The Nimitz arrived at its homeport of Bremerton, Wash., in December at the end of the final deployment of its career. The Navy’s oldest carrier was commissioned in May 1975. The first of the 10 Nimitz-class carriers already has orders to sail soon to Naval Station Norfolk in Virginia to begin its retirement.
Huntington Ingalls Industries has received a $33.5 million contract to continue planning for the carrier’s decommissioning, deactivation and defueling. This process has not been previously done on a ship the size of the Nimitz.
HII’s Newport News Shipbuilding facility in Virginia would be responsible for eventually removing the two reactors.
Marine Insight, a maritime industry publication, said this week that the process is expected to take five phases, with each step requiring up to 10 years, at an eventual price tag of $1 billion.
The Navy currently has a protocol for smaller reactors from Los Angeles-class submarines retired since the late 1990s. The reactors are wrapped in radioactive-shielded containers, sent on a barge from the Puget Sound Naval Shipyard in Bremerton, then out to the Pacific Ocean and finally up the Columbia River to a port that transports the containers to a radioactive materials burial trench at the Hanford Nuclear Site in eastern Washington.
The Navy is still working on plans to dispose of or reuse the power plants on Nimitz-class carriers. Each ship has two reactors that generate 140,000 shaft horsepower, with each reactor driving two propeller shafts. The reactors also generate about 100 megawatts of electricity for use on the ship.
USS Nimitz is the first of the supercarrier class named for it to be slated for decommissioning.

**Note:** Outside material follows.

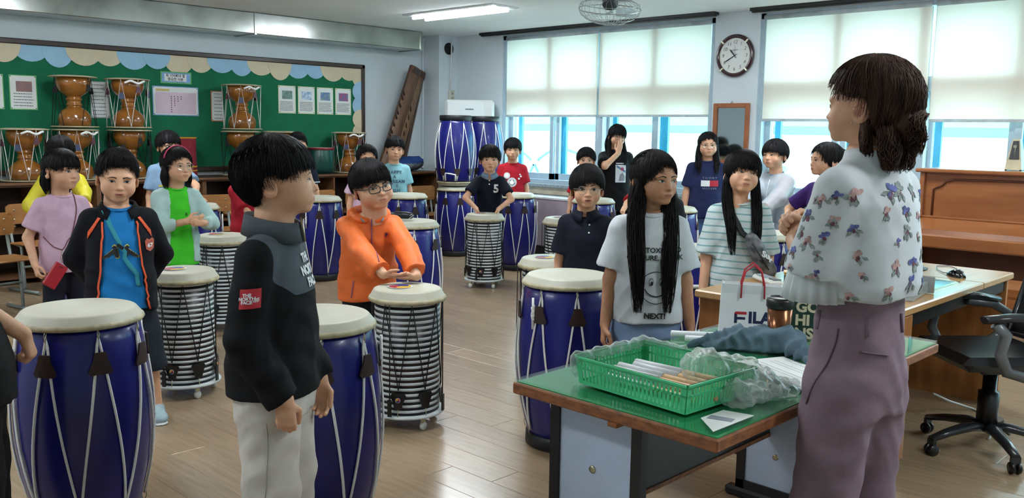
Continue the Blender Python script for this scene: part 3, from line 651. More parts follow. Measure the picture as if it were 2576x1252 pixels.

Earlier plans to also decommission the second-oldest carrier, USS Dwight D. Eisenhower, were delayed from 2026 until the early 2030s.
The Navy has said the process for decommissioning and disposing of the Nimitz will serve as the template for future retirements as the Nimitz carriers and their reactors reach their planned half-century service lives. The carriers are to be replaced by the new USS Gerald R. Ford-class aircraft carriers.
Naval Base Kitsap in Bremerton, Wash., is undergoing a major shore systems electrical upgrade to eventually homeport USS John F. Kennedy, the second Ford-class carrier, which is scheduled to be commissioned in 2027.